Search and seizure rights are often infringed upon due to the uncertainty and overall ambiguous laws set in place for a person’s individual rights during a search and seizure process. Laws concerning search and seizure have never seemed to be able to catch up with the modern demand for the laws concerning search and seizure. The laws surround search and seizure have evolved over the years, but seemingly at a much slower rate than what is necessary to avoid infringement of the rights of the people the laws are supposed to protect.
The Fourth Amendment in the United States Bill of Rights guarantees a citizen of the United States of America the right against searches on their premises and seizure of their personal property (“Search and Seizure” and the Fourth Amendment). This right extends to a person’s homes, businesses, and personal property. This law will also protect an individual in any cases where a police officer is attempting to make an arrest or gather evidence against an individual (“Search and Seizure” and the Fourth Amendment).

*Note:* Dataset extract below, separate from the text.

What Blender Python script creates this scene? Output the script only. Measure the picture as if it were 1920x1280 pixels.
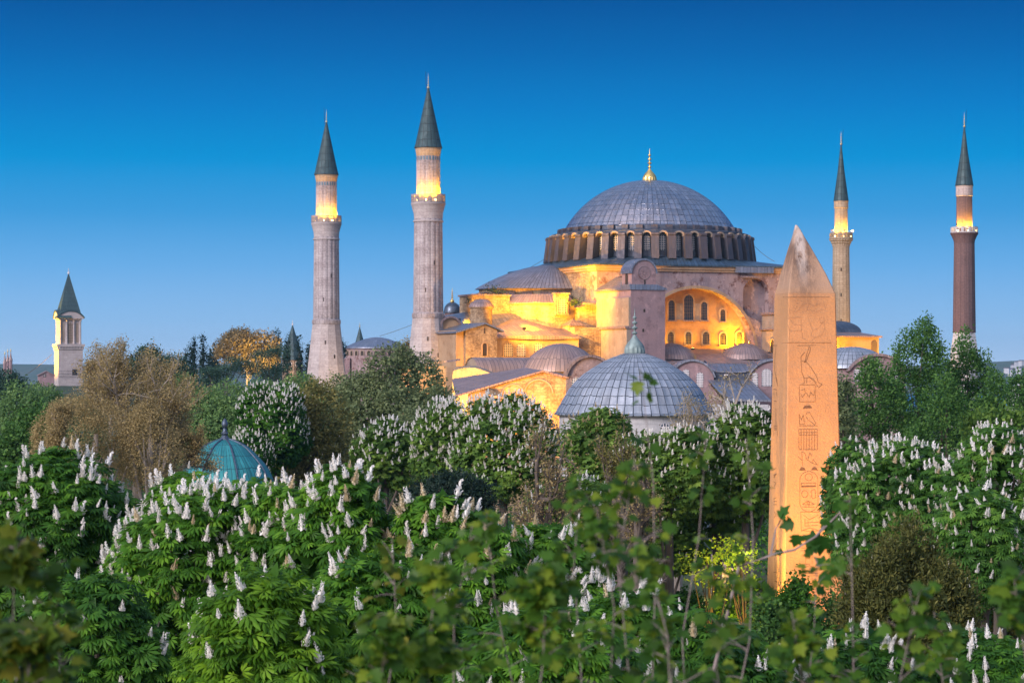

In relationship to the criminal law level, the Fourth Amendment protects a person against any form of search and seizure of their personal property (“Search and Seizure” and the Fourth Amendment). This right extends to a person where any sort of law enforcement official is attempting to gather evidence or make an arrest. This right protects a person where an individual may have any reasonable expectation of privacy (“Search and Seizure” and the Fourth Amendment).
The Fourth Amendment provides certain protections to American citizens during searches, seizures, and detentions, preventing unlawfully acquired items from police searches from being used as evidence in criminal cases. Each case yields a different degree of protection based on the nature of the case, the nature of the detention or arrest, the characteristics of a place, the characteristics of the place searched, and the circumstances under the search takes place.
Police rights in search and seizure law is very cut and dry. A police officer will often have to go through search and seizure procedures in a case against a suspected criminal. If the officer suspected that the person was, in fact, a criminal and a search of the person’s material belongings was to be performed, a valid search warrant, arrest warrant, or belief of probable cause of a crime to have transpired (“Search and Seizure” and the Fourth Amendment).
However, according to Nolo’s Plain-English Law Dictionary, “A search and seizure by a law enforcement officer without a search warrant and without probable cause to believe that evidence of a crime is present. Such a search or seizure is unconstitutional under the Fourth Amendment (applied to the states by the Fourteenth Amendment), and evidence obtained from the unlawful search may not be introduced in court.” (Nolo’s Plain-English Law Dictionary).
More often than not, a police’s power is used on the grounds of probable cause or with the “In plain view” doctrine. Probable cause is defined, as the belief that a crime has been, or is about to be committed. In plain view, simply means, if something unlawful is in plain sight or view in an area where a person has a reasonable expectation of privacy, the police officer is able to intervene and handle the situation appropriately, which can result in an arrest (“Search and Seizure” and the Fourth Amendment).
In case an individual’s Fourth Amendment rights are violated, there are legal processes that can be performed in order to rectify the situation. In order for a person’s Fourth Amendment rights to be considered “violated” an arrest would have to be made against the citizen in question. Then, the arrest would have to be unsupported by the idea of probable cause or unsupported by a valid search warrant specifically targeting the offender and certain items the offender may possess. Also, a search conducted by a law enforcement official upon a homeowner’s property without a search warrant or special circumstance would be considered invalid. Evidence used in a case against the homeowner, relating to the evidence seized would, in fact, be invalid and thus, useless in a criminal case against the homeowner.
Being unable to use evidence in a criminal proceeding due to an unlawful search is referred to as The Fruit of the Poisonous Tree. The Fruit of the Poisonous Tree doctrine is a very cut and dry piece of legislature. The doctrine basically says that any evidence discovered be means deemed unconstitutional, be it a forced confession or illegal search and seizure, will not be used as evidence against a criminal defendant being charged for a crime relative to the evidence.
Search and seizure law can seem tricky, outdated, or even hard to understand and in many cases it is out of date. Laws concerning search and seizure have been mastered by those in law enforcement and can easily be used to trap a person. The law enforcement official may have the evidence thrown out on one crime but the evidence can still be used in a similar crime committed. Search and seizure laws do not protect the public as well as the laws should. Updates need to be made to laws and the time for updates is way overdue.